When I first began to worry about climate change, global
cooling and nuclear winter seemed the main risks. As Newsweek said in 1975:
"Meteorologists disagree about the cause and extent of the cooling trend ... but
they are almost unanimous in the view that the trend will reduce agricultural
productivity for the rest of the century."
This record should teach
environmentalists some humility. The problems are real, but so is the
uncertainty. Environmentalists were right about DDT's threat to bald eagles, for
example, but blocking all spraying in the third world has led to hundreds of
thousands of malaria deaths.
Likewise, environmentalists were right to warn
about population pressures, but they overestimated wildly. Paul Ehrlich warned
in "The Population Bomb" that "the battle to feed humanity is over. ... Hundreds
of millions of people are going to starve to death." On my bookshelf is an even
earlier book, "Too Many Asians," with a photo of a mass of Indians on the cover.
The book warns that the threat from relentlessly multiplying Asians is "even
more grave than that of nuclear warfare."
Jared Diamond, author of the
fascinating new book "Collapse," which shows how some civilizations in effect
committed suicide by plundering their environments, says false alarms aren't a
bad thing. Professor Diamond argues that if we accept false alarms for fires,
then why not for the health of our planet? But environmental alarms have been
screeching for so long that, like car alarms, they are now just an irritating
background noise.
At one level, we're all environmentalists now. The Pew
Research Center found that more than three-quarters of Americans agree that
"this country should do whatever it takes to protect the environment." Yet
support for the environment is coupled with a suspicion of environmental groups.
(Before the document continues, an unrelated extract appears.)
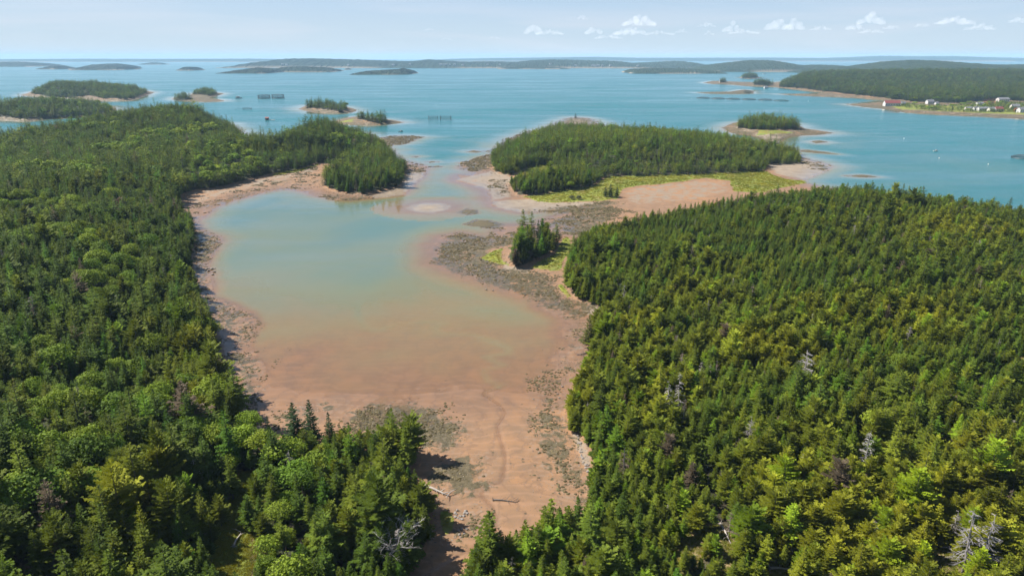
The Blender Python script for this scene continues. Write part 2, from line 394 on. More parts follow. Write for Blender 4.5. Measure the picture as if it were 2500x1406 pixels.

"The Death of Environmentalism" notes that a poll in 2000 found that 41 percent
of Americans considered environmental activists to be "extremists." There are
many sensible environmentalists, of course, but overzealous ones have tarred the
entire field.
The loss of credibility is tragic because reasonable
environmentalists - without alarmism or exaggerations - are urgently
needed.
Given the uncertainties and trade-offs, priority should go to
avoiding environmental damage that is irreversible, like extinctions, climate
change and loss of wilderness. And irreversible changes are precisely what are
at stake with the Bush administration's plans to drill in the Arctic wildlife
refuge, to allow roads in virgin wilderness and to do essentially nothing on
global warming. That's an agenda that will disgrace us before our
grandchildren.
So it's critical to have a credible, nuanced, highly respected
environmental movement. And right now, I'm afraid we don't have one.